Kabir Khan's upcoming web series remembers forgotten heroes of Azad Hind Fauj

The five-episode series is titled 'The Forgotten Army: Azaadi ke liye'

kabir Kabir Khan | Sanjay Ahlawat

They fought for freeing India from foreign rule. Thousands of them died in the effort. Those who survived to see India as an independent state realised that their role in the effort was pushed into a footnote in history books. Forgotten, perhaps was the better state. For when remembered, their legacy was always viewed in a bittersweet fashion. They had joined forces with the enemies of their rulers; they were considered traitors. In free India, these soldiers weren't allowed to join the Army, neither did they get the pension granted to freedom fighters.

Who were these 45,000 odd soldiers, men and women, of the forgotten army, the Azad Hind Fauj? Filmmaker Kabir Khan's upcoming Amazon original The Forgotten Army: Azaadi ke liye takes viewers to the Singapore of the early 1940s, to the thick jungles of Burma and the fighting fields of northeast India. It takes them to Manipur where these soldiers first unfurled the tricolour on mainland India, in 1944.

“The stories of these soldiers is one that I have been wanting to tell ever since I passed out from film school,'' said Khan in an interaction with THE WEEK. “My first project was a documentary I had made on the Azad Hind Fauj in the 1990s. I was fortunate then to have met many of these officers—Gurbaksh Singh Dhillon and Captain Laxmi Sahgal—and heard the stories first hand. I have had my script ready ever since.''

Khan, however, said he wanted to wait till he had matured as a filmmaker. Then came a new platform, that of web series, and he realised it was more suitable for the scale of his narrative. In a typical film, there are compulsions of time, and also, with historical stories, of having to simplify the story itself.

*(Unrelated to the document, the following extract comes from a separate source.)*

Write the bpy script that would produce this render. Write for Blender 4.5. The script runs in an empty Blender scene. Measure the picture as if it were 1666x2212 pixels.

The Azad Hind Fauj is intricately associated with Subhas Chandra Bose, who revived it and helmed the charge in the struggle against the Empire. Khan's web series, however, is not so much about Bose as it is about the forgotten soldiers, those who gave Bose the name he is more fondly remembered by, Netaji. “Imagine their patriotism, their drive and valour. How brave were those men and women. Twenty-seven thousand of them died fighting to liberate the country, and for all their effort, they were branded as traitors and charged with waging war against the nation. They are a forgotten chapter in our history, and this story is an effort to make people realise of their existence. Of their dreams and efforts,'' said Khan.

Bose's association with Adolf Hitler is a dark blot in history. “But people know so little even about that association or the compulsions that made him seek that alliance. I want people to know more about the history of the time. They are free to judge Bose and these soldiers, but at least they should know who these people were.''

Khan is among those fortunate filmmakers who had access to original sources of information. During the making of his documentary, he had traced the journey of the army from Singapore to India with erstwhile members of the Fauj. The notes he took while interacting with those veterans is the backbone of his story, though he has accessed material from personal diaries and also from places like London's Imperial War Museum and archives in Japan.

It has taken two years to make The Forgotten Army: Azaadi ke liye.

Most of the series has been shot in the jungles on the border of Thailand and Myanmar, where it was easy to recreate the sites of the actual battle in Manipur and Kohima, too. Recreating the Singapore of the 1940s was a labour of love, the modern city nation of present day is a far cry from the Singapore of 75 years ago.

The protagonists of Khan's story are fictional, but they are actually an amalgamation of several real heroes. The hero, essayed by Sunny Kaushal, is Dhillon, Prem Sahgal and Shah Nawaz Khan rolled into one. These three were the officers who were tried at the famous Red Fort trials for “waging war against the King''. The female lead, Sharvari is a combination of the feisty Lakshmi Sahgal and Janaki Thevar, both of whom commanded the Rani of Jhansi regiment of the Azad Hind Fauj.

The web series ends in 1945, with the surrender of the army in Singapore. Khan is not usually known for sequels. “Even if my movies have sequels, they are made by others,'' he said, but added that the Red Fort trials and their consequences have enough material for another story.

Do we see a sequel working in his mind? Who knows, he said.